Maybe it was right that for Father’s Day 2009 I got a wheelbarrow.
The barrow is the minor player in this story. The Father’s Day thing is what matters — for all fathers, past and present.
My son Bryan, who’s now living in Tennessee and doing his thing as a computer engineer, sent me a gift card to Home Depot and on it he scrawled, “Pretend this is a wheelbarrow.”
Duty-bound, I went to the store on Monday and found just the one I wanted – a bright, grass-green, hard-plastic job, with a pour spout on the end, perfect for hauling landscape rocks. “My wife can make good use of this while I’m in the lounger,” I thought.
My plan was to put the wheelbarrow in the car and haul it home, but try as we might, the Home Depot clerk and I could not make it work. There’s no way, it turns out, that a 2009 wheelbarrow fits in a 2006 Nissan.
The clerk agreed to babysit the hauler while I drove off looking for options.
It was then that I thought about borrowing my dad’s old pickup. I hadn’t thought about the truck in a long time.

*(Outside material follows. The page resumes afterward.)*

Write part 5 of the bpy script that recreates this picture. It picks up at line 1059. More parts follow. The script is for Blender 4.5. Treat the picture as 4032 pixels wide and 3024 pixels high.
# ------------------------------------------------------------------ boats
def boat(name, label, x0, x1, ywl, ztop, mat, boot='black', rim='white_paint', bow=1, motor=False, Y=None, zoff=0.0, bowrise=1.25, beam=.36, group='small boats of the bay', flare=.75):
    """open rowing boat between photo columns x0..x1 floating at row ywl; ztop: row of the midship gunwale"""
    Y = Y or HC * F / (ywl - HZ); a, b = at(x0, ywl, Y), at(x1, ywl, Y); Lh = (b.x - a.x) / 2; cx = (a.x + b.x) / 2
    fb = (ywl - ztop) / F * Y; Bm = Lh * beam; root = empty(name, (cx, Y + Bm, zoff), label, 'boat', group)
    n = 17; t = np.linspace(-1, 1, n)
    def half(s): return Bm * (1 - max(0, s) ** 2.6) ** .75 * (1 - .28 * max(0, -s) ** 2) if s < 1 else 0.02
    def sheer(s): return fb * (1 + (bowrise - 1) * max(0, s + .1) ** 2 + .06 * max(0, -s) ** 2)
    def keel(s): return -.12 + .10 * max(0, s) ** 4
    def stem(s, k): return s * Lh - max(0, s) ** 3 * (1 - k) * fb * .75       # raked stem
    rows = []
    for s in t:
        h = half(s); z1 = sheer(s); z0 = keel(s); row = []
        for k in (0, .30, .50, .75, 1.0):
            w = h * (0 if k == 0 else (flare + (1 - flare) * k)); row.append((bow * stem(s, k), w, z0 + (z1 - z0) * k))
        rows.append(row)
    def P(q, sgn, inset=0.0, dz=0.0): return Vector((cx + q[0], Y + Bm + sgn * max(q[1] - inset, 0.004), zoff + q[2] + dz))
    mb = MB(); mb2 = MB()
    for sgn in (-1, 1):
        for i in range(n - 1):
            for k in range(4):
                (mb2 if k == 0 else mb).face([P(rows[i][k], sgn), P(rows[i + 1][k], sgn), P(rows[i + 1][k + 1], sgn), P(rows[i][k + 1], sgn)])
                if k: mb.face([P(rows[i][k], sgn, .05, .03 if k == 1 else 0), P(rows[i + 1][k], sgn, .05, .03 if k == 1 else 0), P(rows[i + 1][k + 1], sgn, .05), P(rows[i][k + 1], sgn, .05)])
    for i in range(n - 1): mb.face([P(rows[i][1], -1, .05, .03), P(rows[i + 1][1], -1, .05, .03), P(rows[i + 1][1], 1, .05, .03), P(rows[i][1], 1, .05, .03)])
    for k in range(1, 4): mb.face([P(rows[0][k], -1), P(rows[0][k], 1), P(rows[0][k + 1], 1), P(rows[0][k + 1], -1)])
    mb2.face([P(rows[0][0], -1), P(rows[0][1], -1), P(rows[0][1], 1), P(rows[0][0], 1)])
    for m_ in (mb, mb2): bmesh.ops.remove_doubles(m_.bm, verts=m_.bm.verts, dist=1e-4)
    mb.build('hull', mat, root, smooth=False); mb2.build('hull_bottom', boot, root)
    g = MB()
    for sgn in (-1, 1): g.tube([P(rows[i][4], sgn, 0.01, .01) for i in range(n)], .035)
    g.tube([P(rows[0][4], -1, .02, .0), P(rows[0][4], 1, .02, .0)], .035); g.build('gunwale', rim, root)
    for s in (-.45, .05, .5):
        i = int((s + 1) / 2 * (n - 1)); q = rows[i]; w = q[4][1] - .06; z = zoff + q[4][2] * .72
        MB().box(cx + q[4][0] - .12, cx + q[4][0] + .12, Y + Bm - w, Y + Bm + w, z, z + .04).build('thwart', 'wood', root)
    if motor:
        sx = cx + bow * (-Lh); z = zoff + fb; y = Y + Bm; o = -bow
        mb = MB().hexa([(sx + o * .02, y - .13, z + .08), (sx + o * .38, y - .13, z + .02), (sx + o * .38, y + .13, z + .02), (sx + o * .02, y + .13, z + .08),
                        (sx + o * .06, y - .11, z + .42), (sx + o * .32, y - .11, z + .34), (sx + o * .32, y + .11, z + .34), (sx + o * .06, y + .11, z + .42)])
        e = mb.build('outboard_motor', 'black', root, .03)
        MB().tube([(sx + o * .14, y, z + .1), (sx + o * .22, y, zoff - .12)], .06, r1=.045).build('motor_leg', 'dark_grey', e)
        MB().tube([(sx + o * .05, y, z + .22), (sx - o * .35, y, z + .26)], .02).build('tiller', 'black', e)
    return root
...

My dad has long been gone, but his 1989 Dodge Dakota lives on. He bought the thing at Cassens and Sons dealership in Edwardsville, drove it about twice a week and had about 20,000 miles on it when he died in 1996. My mom sold it to me for a dollar. (She gloried in making a “profit.”)
I drove the truck for years until I thought I had exhausted it. Then I parked it and it sat, unused, for a couple of years until my brother-in-law, Dan Gray, decided to start his own painting business. I felt sorry for him and gave him the darn thing.
Today, Dan calls it “the most expensive free gift” he ever got. The truck still runs, but it’s needed a little financial prodding from time to time. The paint is peeling, the engine sounds like the F-15s revving at Boeing, and the air conditioning is long gone, but the old pickup gets people where they are going.
And Monday, it got my wheelbarrow home. Almost 13 years to the day that my dad died, and 20 years since he bought it, the Dodge came through again. I proudly drove it through town, knowing people were watching an antique whiz past. (The truck, not me.)
Father’s Day has been over a few weeks now but a whole series of events came together this week to make me feel a little nostalgic. Someday, the old truck will be gone, but I’ll still have the wheelbarrow — and all the memories that came before.